I expected something like that. It does explain a good bit.
No, it simply explains a good bit about your intent.
I decided that pointing out a few short, straightforward statements from relatively well-respected grammars might prompt a reasoned discussion.
Instead of an ad hominem attack.
My library is not in my garage. Enough.
Very general statements. But as they read, they do not appear to mandate your treatment of the verse.
No, the statements simply upended your treatment of the verse. That leaves the plain meaning intact.
Present participle, okay that's a good start. I thought I read in one of your posts where you called it an aorist????? Apparently I misread that. And the rest of the morphology?
ROFL! Good luck finding that.
With no good faith effort on your part to actually represent the positions of your garage box library -- I see no call to be attacked by you.
Your garage boxes don't appear to be informing your position.
Once again, I understand now where you are coming come. This helps explain it. I do suggest you shelve the outdated grammars and work with something more current.

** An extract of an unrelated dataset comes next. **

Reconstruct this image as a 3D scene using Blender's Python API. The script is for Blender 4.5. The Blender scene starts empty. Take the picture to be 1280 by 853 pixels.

I've read later grammars, and they're not that much more enlightening. I've cited grammars that help put Koine Greek quickly into its developmental context. If you have a problem with a Greek grammar, say what your problem is. But don't sit there and criticize someone's learning as, "Ah, that explains it". It makes you sound like you're arguing against something you really can't deal with technically.
Resorting to attacks normally means to me that you have nothing more to say about the argument itself.
It makes me wonder what other flashy new things that must be integrated into this 2000 year old faith just to keep it from being deprecated as "old".
It's Greek grammar. The sentence structure hasn't changed. Meanings are transferred in Greek through conventional means. And your dislike for it doesn't mean a thing.
Although, the paragraph you have cited does not even on its face appear to support your conclusion about 1 Jn. 5:1.
Of course it does. The sentence is communicating something about the subject.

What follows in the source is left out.